Autoriser la transformation du chanvre en CBD

Le décret qui devrait faire suite aux travaux de la Mildeca devrait mettre fin à ce paradoxe. « Une de nos préoccupations est que les entreprises françaises puissent produire dans les mêmes conditions que nos voisins. Le futur arrêté précisera ce qui peut être utilisé, et comment, explique Valérie Saintoyant. Il faudra notamment préciser le statut de la fleur de chanvre, puisque la CJUE dit que la plante entière doit pouvoir être exploitée. » Le groupe de travail planche également sur un éventuel rehaussement du taux de THC autorisé dans les produits finis de CBD.

La déléguée de la Mildeca prévient cependant que l'arrêté insistera sur la nécessité d'éviter toute « fausse allégation thérapeutique » ou incitation à la consommation de stupéfiants. Il sera donc acté l'interdiction d'utiliser des logos ou noms faisant allusion au cannabis récréatif, et de présenter les produits à base de CBD comme un possible traitement à certains maux.

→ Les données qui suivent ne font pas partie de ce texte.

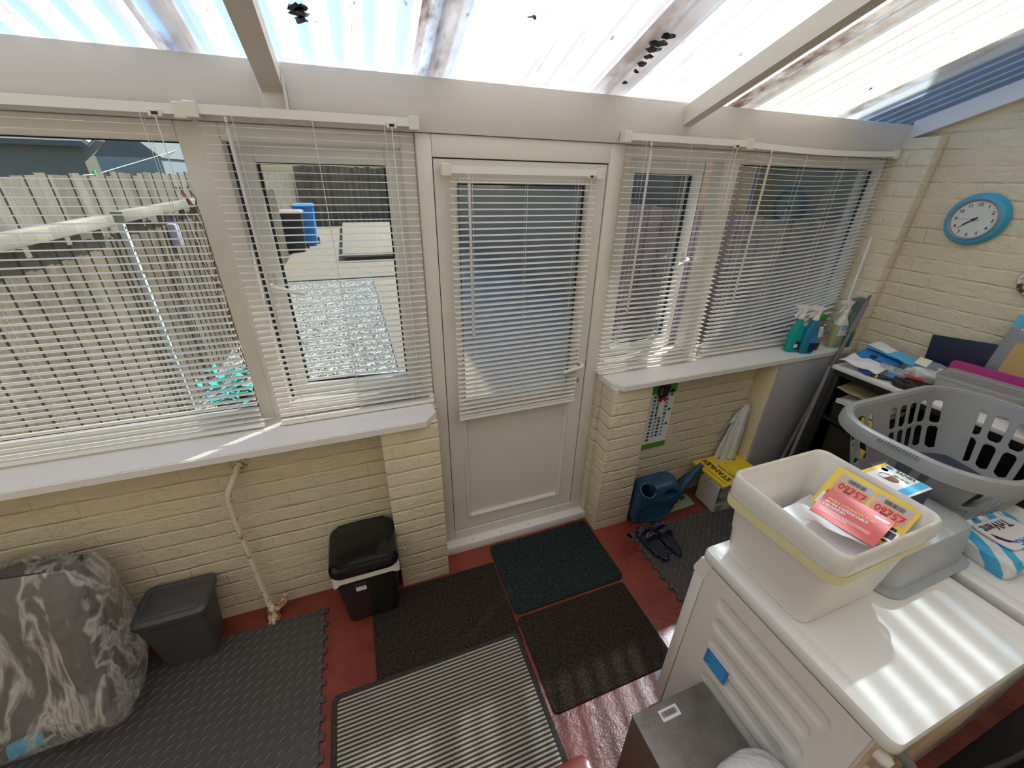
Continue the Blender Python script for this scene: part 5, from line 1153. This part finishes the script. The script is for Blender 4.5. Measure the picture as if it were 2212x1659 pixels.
for sx_ in (-1, 1):
    for k_ in range(14): box(bm, cx+sx_*(hw+0.030)-0.0065, cx+sx_*(hw+0.030)+0.0065, cy-0.062+0.009*k_, cy-0.058+0.009*k_, BZ1-0.012, BZ1+0.004, 0.001, 1)
obj('grip_ridges', bm, 'grey_plastic', t_)
bm = B(); bmesh.ops.create_icosphere(bm, subdivisions=4, radius=1); bmesh.ops.scale(bm, vec=(0.20, 0.12, 0.055), verts=bm.verts); bmesh.ops.translate(bm, vec=(1.68, -1.17, HW+0.052), verts=bm.verts); crumple(bm, 0.035, 9, 5)
for v in bm.verts: v.co.z = max(v.co.z, HW+0.004)
tag(obj('dark_laundry', bm, plain('dark_navy_cloth', (0.035, 0.04, 0.055), 0.9, var=0.5)), 'dark crumpled laundry at the bottom of the grey basket', 'laundry')

# boxed board and white bag beside the machine
t_ = thing('flat_box', (0.46, -1.42, 0), 'grey film-wrapped box with a barcode label against the machine side', 'box')
b0, b1, c0, c1, bh = 0.308, 0.604, -1.56, -1.258, 0.452
bxo('carton', b0, b1-0.002, c0, c1, 0.0005, bh-0.004, plain('brown_carton_side', (0.11, 0.075, 0.055), 0.5), t_, 0.003)
bxo('top_face', b0-0.0008, b1-0.0015, c0-0.0008, c1+0.0008, bh-0.004, bh, 'steelbox', t_, 0.002)
bm = box(B(), b0+0.085, b0+0.155, c1-0.052, c1-0.020, bh+0.0002, bh+0.0008, 0); lb = obj('barcode_label', bm, 'paper', t_)
bars(frame((b0+0.092, c1-0.043, bh+0.0009), (1, 0, 0), (0, 1, 0)), 0.055, 0.016, lb, 24)
t_ = thing('white_bag', (0.46, -1.53, 0.452), 'rounded white plastic-wrapped bundle at the bottom edge of the picture on the film-wrapped box', 'bag')
bm = B(); bmesh.ops.create_icosphere(bm, subdivisions=5, radius=1); bmesh.ops.scale(bm, vec=(0.115, 0.10, 0.085), verts=bm.verts)
for v in bm.verts: v.co += Vector(noise.noise_vector(v.co*22))*0.006+Vector(noise.noise_vector(v.co*9))*0.012
bmesh.ops.translate(bm, vec=(0.488, -1.555, 0.530), verts=bm.verts)
for v in bm.verts: v.co.z = max(0.4532, v.co.z); v.co.x = min(v.co.x, 0.604)
obj('wrapping', bm, 'whitefilm', t_)

# ================================================================== STORAGE UNIT (right wall)
SX, SY0, SY1, SZ = 2.285, -1.30, -0.345, 1.03
t_ = thing('shelf_unit', (2.5, -0.8, 0), 'black open shelf unit with a cream top against the right wall', 'shelf unit')
bxo('top', SX, XR-0.003, SY0, SY1, SZ-0.022, SZ, 'sill', t_, 0.002)
bm = B()
for z in (0.40, 0.70): box(bm, SX+0.02, XR-0.01, SY0+0.01, SY1-0.008, z-0.02, z, 0.002)
box(bm, SX+0.012, XR-0.01, SY0+0.006, SY1-0.006, SZ-0.055, SZ-0.022, 0.002)
obj('shelf', bm, 'black', t_)
for (x, y) in ((SX+0.03, SY1-0.03), (XR-0.03, SY1-0.03), (SX+0.03, SY0+0.03), (XR-0.03, SY0+0.03)):
    obj('leg', box(B(), x-0.016, x+0.016, y-0.016, y+0.016, 0, SZ-0.05, 0.004), 'black', t_)
obj('back_panel', box(B(), XR-0.012, XR-0.004, SY0+0.01, SY1-0.01, 0.05, SZ-0.03), 'black', t_)
bm = box(B(), SX+0.05, XR-0.02, SY1-0.013, SY1-0.007, 0.02, SZ-0.05); obj('side_panel', bm, 'black', t_)
a_ = Vector((SX-0.012, SY1+0.012, 1.00)); bm = tube(B(), [(2.30, -0.325, 1.006), (2.205, -0.36, 0.30), (2.17, -0.37, 0.005)], 0.0105, 10)
tag(obj('metal_tube', bm, 'pipe_metal'), 'grey metal tube leaning against the corner of the black shelf unit', 'tube')
t_ = thing('tool_box', (2.45, -0.62, 0.40), 'black plastic toolbox with a yellow latch on the shelf', 'toolbox')
bm = B(); loft(bm, [rr(2.48, -0.64, 0.145, 0.20, 0.02, 0.4005), rr(2.48, -0.64, 0.150, 0.21, 0.02, 0.60)]); obj('body', bm, 'black', t_)
bm = box(B(), 2.322, 2.334, -0.67, -0.60, 0.545, 0.605, 0.004); obj('yellow_latch', bm, 'yellow', t_)
bm = loftb([rr(2.48, -0.64, 0.152, 0.212, 0.02, 0.601), rr(2.48, -0.64, 0.150, 0.21, 0.02, 0.655), rr(2.48, -0.64, 0.13, 0.19, 0.02, 0.665)]); obj('lid', bm, 'black', t_)
t_ = thing('latch_case', (2.42, -0.56, 0.7), 'low black case with yellow catch on the upper shelf', 'case')
bm = loftb([rr(2.47, -0.62, 0.145, 0.215, 0.02, 0.7005), rr(2.47, -0.62, 0.150, 0.22, 0.02, 0.80)]); obj('body', bm, 'black', t_)
bm = box(B(), 2.308, 2.321, -0.665, -0.585, 0.745, 0.795, 0.004); obj('yellow_catch', bm, 'yellow', t_)
bm = quadsheet(B(), (2.315, -0.42, 0.835), (2.315, -0.66, 0.835), (2.50, -0.68, 0.845), (2.50, -0.43, 0.85), 10, 8, 0.012, 0.014, 3, 0.030)
tag(obj('paper_bundle', bm, 'paper'), 'grey-white folded papers stacked on the low black case', 'papers')
bm = quadsheet(B(), (2.302, -0.40, 0.905), (2.312, -0.70, 0.885), (2.50, -0.70, 0.90), (2.48, -0.40, 0.915), 10, 8, 0.008, 0.012, 6, 0.006)
tag(obj('cardboard_flap', bm, 'kraft'), 'curved brown cardboard flap lying above the papers on the shelf', 'cardboard')
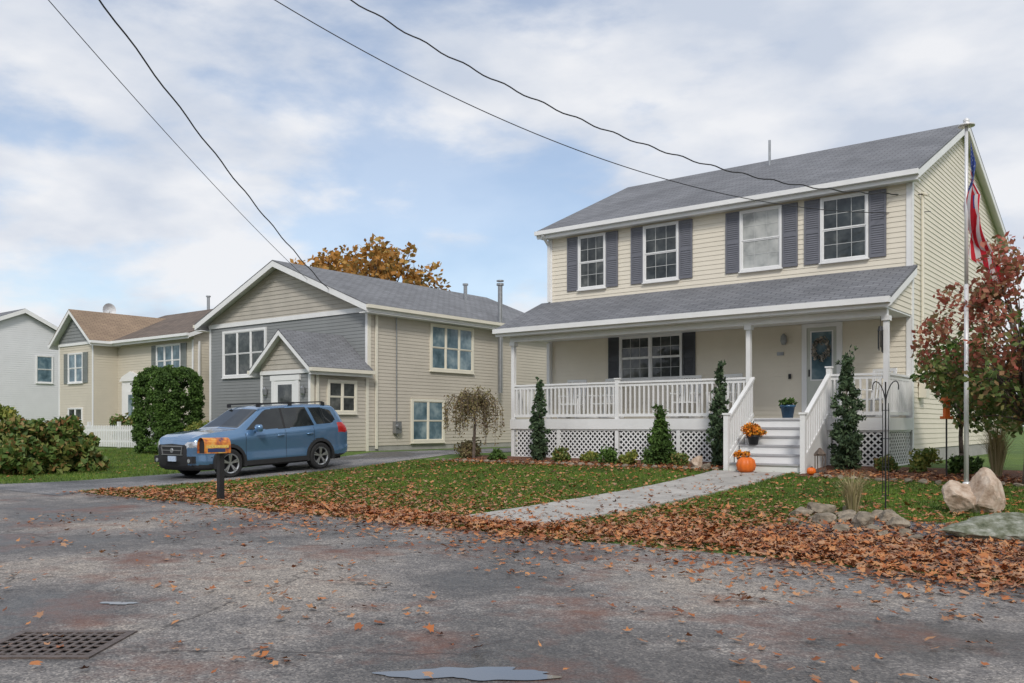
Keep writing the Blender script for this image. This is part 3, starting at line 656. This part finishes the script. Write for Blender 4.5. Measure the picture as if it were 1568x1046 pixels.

D'ici là, comme le souligne Xavier Pizarro, avocat de Sébastien Béguerie dans l'affaire « Kanavape », les commerçants doivent rester prudents. « La Mildeca a beau dire que les vendeurs de CBD ne sont plus poursuivis, un de mes clients [dans une affaire autre que Kanavape, NDLR] n'a été libéré que le 11 mars dernier après 2 mois et demi de détention provisoire pour avoir commercialisé du CBD ! La chaîne de réponse pénale, ne l'oublions pas, est humaine et autonome. » Aussi, tant que ce décret n'est pas paru au Journal Officiel, il déconseille aux entrepreneurs de se précipiter... Ce marché est textuellement encore illégal.